Trump lawyer gives Mueller details
WASHINGTON — The White House counsel, Don McGahn, has cooperated extensively in the special counsel investigation, sharing detailed accounts about the episodes at the heart of the inquiry into whether President Donald Trump obstructed justice, including some that investigators would not have learned of otherwise, according to a dozen current and former White House officials and others briefed on the matter.
In at least three voluntary interviews with investigators that totaled 30 hours during the past nine months, McGahn described the president’s furor toward the Russia investigation and the ways in which he urged McGahn to respond to it.

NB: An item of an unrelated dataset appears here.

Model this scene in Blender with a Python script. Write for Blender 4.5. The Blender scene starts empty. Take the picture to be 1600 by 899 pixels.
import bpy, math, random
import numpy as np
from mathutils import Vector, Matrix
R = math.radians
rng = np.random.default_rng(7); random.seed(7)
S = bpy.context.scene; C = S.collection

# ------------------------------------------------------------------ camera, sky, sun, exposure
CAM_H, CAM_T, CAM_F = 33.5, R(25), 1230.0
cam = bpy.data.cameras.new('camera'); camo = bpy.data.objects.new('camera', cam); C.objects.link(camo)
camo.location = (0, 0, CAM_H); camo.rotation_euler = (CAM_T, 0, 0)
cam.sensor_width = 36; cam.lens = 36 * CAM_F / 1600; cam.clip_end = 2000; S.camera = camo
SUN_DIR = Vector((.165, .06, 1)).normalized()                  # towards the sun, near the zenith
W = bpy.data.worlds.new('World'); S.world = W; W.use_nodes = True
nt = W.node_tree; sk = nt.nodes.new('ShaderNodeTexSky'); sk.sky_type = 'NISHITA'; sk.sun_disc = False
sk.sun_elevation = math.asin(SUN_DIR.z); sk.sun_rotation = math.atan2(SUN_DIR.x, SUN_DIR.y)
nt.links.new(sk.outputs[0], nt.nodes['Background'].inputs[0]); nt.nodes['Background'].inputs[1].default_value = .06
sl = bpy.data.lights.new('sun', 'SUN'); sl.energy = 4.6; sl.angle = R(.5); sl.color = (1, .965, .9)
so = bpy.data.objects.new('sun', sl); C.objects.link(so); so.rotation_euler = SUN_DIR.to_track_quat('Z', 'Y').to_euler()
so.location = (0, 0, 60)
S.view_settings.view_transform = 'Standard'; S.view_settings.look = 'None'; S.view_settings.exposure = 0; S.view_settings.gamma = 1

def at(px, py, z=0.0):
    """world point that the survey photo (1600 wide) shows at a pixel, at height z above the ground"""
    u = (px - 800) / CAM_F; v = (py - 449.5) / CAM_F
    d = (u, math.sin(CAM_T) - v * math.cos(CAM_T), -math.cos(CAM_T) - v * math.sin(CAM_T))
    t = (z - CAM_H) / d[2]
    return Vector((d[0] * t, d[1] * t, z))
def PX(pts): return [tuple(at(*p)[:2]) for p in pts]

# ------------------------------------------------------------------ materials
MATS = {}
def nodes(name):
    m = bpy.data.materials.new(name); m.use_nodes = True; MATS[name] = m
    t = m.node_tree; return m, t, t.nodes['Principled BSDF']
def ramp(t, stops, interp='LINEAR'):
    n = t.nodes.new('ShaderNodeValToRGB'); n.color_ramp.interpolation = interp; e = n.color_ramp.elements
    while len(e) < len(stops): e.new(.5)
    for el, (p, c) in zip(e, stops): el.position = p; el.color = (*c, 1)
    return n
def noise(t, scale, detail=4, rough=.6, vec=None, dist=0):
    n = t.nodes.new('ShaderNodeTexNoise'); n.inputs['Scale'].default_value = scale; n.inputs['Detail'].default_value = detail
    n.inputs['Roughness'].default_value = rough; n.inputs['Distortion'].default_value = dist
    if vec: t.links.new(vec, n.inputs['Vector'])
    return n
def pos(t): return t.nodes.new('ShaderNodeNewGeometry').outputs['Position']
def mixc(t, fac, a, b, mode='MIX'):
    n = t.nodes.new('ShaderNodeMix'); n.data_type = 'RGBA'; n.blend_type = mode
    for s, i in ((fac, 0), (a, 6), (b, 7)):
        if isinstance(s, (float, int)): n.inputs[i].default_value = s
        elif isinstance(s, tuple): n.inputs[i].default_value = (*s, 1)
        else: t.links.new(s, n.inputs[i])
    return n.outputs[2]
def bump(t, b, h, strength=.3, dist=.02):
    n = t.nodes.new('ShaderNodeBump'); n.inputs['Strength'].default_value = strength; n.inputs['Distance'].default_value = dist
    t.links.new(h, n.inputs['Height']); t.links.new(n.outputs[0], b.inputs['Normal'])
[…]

He provided the investigators examining whether Trump obstructed justice a clear view of the president’s most intimate moments with his lawyer.
Among them were Trump’s comments and actions during the firing of former FBI Director James Comey and Trump’s obsession with putting a loyalist in charge of the inquiry, including his repeated urging of Attorney General Jeff Sessions to claim oversight of it. McGahn was also centrally involved in Trump’s attempts to fire the special counsel, Robert Mueller, which investigators might not have discovered without him.
For a lawyer to share so much with investigators scrutinizing his client is unusual. Lawyers are rarely so open with investigators, not only because they are advocating on behalf of their clients but also because their conversations with clients are potentially shielded by attorneyclient privilege, and in the case of presidents, executive privilege.
“A prosecutor would kill for that,” said Solomon Wisenberg, a deputy independent counsel in the Whitewater investigation, which did not have the same level of cooperation from President Bill Clinton’s lawyers. “Oh my God, it would have been phenomenally helpful to us. It would have been like having the keys to the kingdom.”
McGahn’s cooperation began in part as a result of a decision by Trump’s first team of criminal lawyers to collaborate fully with Mueller. The president’s lawyers have explained that they believed their client had nothing to hide and that they could bring the investigation to an end quickly.
McGahn and his lawyer, William Burck, could not understand why Trump was so willing to allow McGahn to speak freely to the special counsel and feared Trump was setting up McGahn to take the blame for any possible illegal acts of obstruction, according to people close to him. So he and Burck devised their own strategy to do as much as possible to cooperate with Mueller to demonstrate that McGahn did nothing wrong.